David Locke (Jack Nicholson) est grand reporter pour la télévision. Mais las de sa vie, il décide de disparaître en prenant l’identité de David Robertson, le voisin de chambre brutalement décédé d’un arrêt cardiaque de l’hôtel qu’il occupe dans une bourgade isolée du Tchad.
Robertson se révèle être un marchand d’armes qui approvisionne un mouvement rebelle. Pour ce motif, Locke/Robertson est poursuivi par la police tchadienne. Nancy, la femme de Locke, qui veut éclaircir les circonstances du décès de son mari, est aussi à ses trousses. De Munich à Almeria, en passant par Barcelone où il fait la connaissance d’une jeune femme anonyme (Maria Schneider), Locke/Robertson doit fuir.
Profession : reporter marque un point d’orgue dans la carrière d’Antonioni, quinze ans après L’Avventura, cinq ans après Zabriskie Point. Le film est enseigné dans toutes les écoles de cinéma pour le plan-séquence qui le conclut. D’une durée de sept minutes, il part de la chambre où Locke/Robertson a enfin trouvé le repos et, dans un lent travelling avant, en franchit la fenêtre pour rassembler dans un long mouvement circulaire tous les protagonistes de l’histoire avant de revenir sur son héros.

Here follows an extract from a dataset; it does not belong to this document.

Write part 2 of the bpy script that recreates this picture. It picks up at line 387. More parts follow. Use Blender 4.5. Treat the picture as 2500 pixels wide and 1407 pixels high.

Comme dans tout le cinéma d’Antonioni, Profession : reporter – bizarrement traduit en anglais The Passenger alors que son titre italien est bien Professione : reporter) est un drame de l’incommunicabilité et de l’identité. Son héros est à ce point dégoûté de sa propre existence qu’il décide de l’abandonner pour en prendre une autre. Mais ce stratagème rencontre vite ses limites. Locke (le choix du nom du célèbre philosophe anglais de la liberté ne doit bien sûr rien au hasard) découvre vite à ses propres dépens qu’on ne peut jamais se fuir totalement : on est rattrapé par sa propre histoire, comme Locke est rattrapé par sa femme, et l’on doit porter l’histoire de celui dont on a usurpé la vie.
La vénération qu’on voue à Antonioni est si respectueuse (j’en parlais déjà dans mes critiques très mitigées du Désert rouge et du Cri) que c’est du bout des lèvres que je m’autorise toutefois une note dissidente sur ce film unanimement porté aux nues. Je trouve que le choix de Jack Nicholson dans le rôle principal est malheureux. La star hollywoodienne – qui accumulait les nominations aux Oscars pour Easy Rider, Five Easy Pieces et Chinatown avant de tourner quelques mois plus tard Vol au-dessus d’un nid de coucou – a le sourcil trop sardonique, l’œil qui frise trop, l’ironie trop à fleur de peau, pour se cooler dans un personnage si mélancoliquement antonionien.